AKP iktidarını bir dönem daha devam ettirebilmek için yasal veya yasadışı her şey yapılıyor.
Gelecek seçimde AKP ye seçim kaybı yaşatma ihtimali taşıyan tüm alternatifler birer birer ortadan kaldırılıyor. Buna karşın AKP nin iktidar süresini uzatacak her alternatif; DEM ile ortaklık ve Otuz Bin insanımızın katili Apo dan medet ummak dahil, etik olup olmadığına aldırış etmeden her şey yapılıyor.

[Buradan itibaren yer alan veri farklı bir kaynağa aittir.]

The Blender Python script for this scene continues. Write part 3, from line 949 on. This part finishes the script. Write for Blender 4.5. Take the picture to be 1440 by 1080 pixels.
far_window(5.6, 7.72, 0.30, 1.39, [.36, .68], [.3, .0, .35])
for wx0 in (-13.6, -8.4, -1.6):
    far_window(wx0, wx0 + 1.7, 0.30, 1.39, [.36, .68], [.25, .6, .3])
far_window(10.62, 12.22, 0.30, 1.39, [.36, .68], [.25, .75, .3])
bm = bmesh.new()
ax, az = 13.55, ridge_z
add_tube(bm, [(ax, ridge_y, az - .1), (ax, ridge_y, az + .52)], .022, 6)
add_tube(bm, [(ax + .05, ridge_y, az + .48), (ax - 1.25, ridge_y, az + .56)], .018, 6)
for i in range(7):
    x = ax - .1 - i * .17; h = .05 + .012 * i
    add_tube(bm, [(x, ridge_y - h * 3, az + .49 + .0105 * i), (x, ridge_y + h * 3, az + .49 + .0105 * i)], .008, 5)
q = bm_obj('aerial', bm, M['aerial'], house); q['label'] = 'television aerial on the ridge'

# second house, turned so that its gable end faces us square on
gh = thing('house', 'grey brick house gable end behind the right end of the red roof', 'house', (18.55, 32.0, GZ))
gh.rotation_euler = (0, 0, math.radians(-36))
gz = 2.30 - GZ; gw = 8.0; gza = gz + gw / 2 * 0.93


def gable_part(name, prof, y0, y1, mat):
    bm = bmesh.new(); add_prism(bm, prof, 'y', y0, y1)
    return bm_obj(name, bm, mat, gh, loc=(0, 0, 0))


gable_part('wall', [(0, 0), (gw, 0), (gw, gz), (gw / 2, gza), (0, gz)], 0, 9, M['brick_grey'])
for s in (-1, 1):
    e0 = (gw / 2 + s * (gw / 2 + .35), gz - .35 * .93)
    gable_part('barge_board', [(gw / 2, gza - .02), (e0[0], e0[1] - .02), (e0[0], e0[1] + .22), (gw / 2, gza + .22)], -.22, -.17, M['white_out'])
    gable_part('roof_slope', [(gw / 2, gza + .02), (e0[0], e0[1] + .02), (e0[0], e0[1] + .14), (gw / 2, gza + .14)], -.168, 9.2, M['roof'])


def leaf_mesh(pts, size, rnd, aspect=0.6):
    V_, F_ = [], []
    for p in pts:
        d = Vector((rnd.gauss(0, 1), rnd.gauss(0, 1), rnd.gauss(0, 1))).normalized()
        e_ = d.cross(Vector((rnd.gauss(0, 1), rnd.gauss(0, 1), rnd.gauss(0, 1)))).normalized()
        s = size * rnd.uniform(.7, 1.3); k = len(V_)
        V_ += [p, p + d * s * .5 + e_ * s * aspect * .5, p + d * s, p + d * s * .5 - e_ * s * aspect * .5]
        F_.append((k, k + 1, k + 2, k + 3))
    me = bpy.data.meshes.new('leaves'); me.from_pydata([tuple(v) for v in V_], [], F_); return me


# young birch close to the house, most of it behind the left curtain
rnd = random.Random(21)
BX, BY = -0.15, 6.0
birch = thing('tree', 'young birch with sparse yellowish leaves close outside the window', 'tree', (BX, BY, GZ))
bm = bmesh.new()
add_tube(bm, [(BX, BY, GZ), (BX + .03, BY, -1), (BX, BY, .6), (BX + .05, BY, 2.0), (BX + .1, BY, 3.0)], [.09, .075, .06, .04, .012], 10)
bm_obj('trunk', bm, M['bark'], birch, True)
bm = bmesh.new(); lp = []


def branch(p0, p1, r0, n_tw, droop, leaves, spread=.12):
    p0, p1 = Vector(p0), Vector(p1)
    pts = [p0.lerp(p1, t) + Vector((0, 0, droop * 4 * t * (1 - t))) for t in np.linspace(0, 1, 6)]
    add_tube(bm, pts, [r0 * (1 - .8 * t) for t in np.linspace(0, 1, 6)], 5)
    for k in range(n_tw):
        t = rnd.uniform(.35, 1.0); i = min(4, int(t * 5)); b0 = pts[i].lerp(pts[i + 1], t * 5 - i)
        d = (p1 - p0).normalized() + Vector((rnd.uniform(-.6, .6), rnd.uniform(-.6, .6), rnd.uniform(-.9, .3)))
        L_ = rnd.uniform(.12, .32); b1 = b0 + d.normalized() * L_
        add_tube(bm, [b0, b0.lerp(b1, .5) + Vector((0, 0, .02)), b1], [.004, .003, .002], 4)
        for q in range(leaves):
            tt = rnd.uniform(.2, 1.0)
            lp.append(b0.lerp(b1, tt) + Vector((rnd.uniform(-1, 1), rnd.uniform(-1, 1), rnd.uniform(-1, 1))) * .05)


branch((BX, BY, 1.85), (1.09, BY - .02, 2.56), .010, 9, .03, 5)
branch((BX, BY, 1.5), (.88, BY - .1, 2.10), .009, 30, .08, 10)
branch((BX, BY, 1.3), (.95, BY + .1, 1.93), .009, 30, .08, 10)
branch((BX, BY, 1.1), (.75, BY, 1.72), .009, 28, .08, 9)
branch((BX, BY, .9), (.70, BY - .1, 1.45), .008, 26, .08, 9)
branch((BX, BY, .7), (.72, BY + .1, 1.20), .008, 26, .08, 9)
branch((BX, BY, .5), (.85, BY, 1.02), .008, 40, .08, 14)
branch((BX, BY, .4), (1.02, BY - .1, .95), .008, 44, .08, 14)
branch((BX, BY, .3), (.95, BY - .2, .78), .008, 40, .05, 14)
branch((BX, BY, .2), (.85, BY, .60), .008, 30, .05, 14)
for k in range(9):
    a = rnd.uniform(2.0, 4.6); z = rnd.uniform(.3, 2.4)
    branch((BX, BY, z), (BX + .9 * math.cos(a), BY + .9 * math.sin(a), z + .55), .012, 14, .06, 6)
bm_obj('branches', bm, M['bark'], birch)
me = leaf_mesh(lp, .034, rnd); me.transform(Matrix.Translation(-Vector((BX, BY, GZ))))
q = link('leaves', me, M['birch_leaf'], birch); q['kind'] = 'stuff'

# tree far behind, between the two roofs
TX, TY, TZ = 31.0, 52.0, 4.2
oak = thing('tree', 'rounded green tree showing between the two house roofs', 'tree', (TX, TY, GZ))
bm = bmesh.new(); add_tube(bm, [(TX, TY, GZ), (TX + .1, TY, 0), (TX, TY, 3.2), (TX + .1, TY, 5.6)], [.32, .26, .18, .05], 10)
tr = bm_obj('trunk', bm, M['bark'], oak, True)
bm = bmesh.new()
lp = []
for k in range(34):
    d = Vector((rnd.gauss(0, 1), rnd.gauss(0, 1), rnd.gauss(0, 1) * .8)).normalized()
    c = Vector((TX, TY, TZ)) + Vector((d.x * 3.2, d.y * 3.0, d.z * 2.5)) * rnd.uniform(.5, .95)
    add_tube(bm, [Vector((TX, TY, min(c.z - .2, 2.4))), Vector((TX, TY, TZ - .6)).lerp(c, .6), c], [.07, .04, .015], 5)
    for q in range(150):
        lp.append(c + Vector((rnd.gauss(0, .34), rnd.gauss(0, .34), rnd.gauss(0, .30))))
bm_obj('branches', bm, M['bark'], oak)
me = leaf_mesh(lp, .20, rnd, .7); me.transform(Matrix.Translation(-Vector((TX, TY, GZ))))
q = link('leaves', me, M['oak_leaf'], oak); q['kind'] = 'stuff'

Önce CHP’li Belediye Başkanları ve belediye yetkililerini hedefe alan yolsuzluk operasyonları ile CHP’nin güvenilir bir siyasi parti olmadığı algısı oluşturuluyor. Belediye Başkanları gözaltına alınıyor. İstanbul Büyükşehir Belediye Başkan Ekrem İmamoğlu ile başlayan saf dışı bırakma eylemi, şimdi Ankara Büyükşehir Belediye Başkanı Mansur Yavaş' a kadar uzanmış görünüyor. İnsan ister istemez sıra kimde diye düşünmekten kendisini alamıyor. Burada önemli olan, belediyelerde yolsuzluk yapılıp yapılmadığından ziyade; eylemlerin rakipleri saf dışı bırakmak sürecine hukukun alet ediliyor olmasıdır.
Bizler dahil hiç kimse yolsuzluk ve yanlışlıkların üstünün kapatılmasını istemeyiz. Ama, başta Melih Gökçek olmak üzere AKP’li belediye başkanları görevden alındı, hiç birisi hakkında hukuki bir işlem yapıldığında dair bir şey duyulmadı. AKP’li Dört Bakan yolsuzluk iddiası ile görevden alındılar ve TBMM sayısal çoğunluk kullanılarak Yüce Divana sevk edilmekten kurtarıldılar. Bunlar ayan beyan ortada iken adaletin kılıcının hep muhalefeti doğraması kamuoyu vicdanını rahatsız ediyor. Yolsuzluk yaparak tüyü bitmemiş yetimin hakkına el uzatan kim varsa hepsi cezasının çeksin, bunda herkes hem fikir. Ama bu adalet herkes için eşit olarak kullanılsın. Bizim inancımız da bunu emrediyor.
Korkum; böyle çifte standart uygulamanın bir yerde patlak vermesi ve kamuoyu vicdanını harekete geçireceğine dair endişemdir; umudum ise her şeye rağmen, aziz milletimizde var olduğuna inandığım iman, inanç ve sağduyu ile bu fırtınanın da geride bırakılacağına olan inancımdır.
Mevla görelim neyler, neylerse güzel eyler.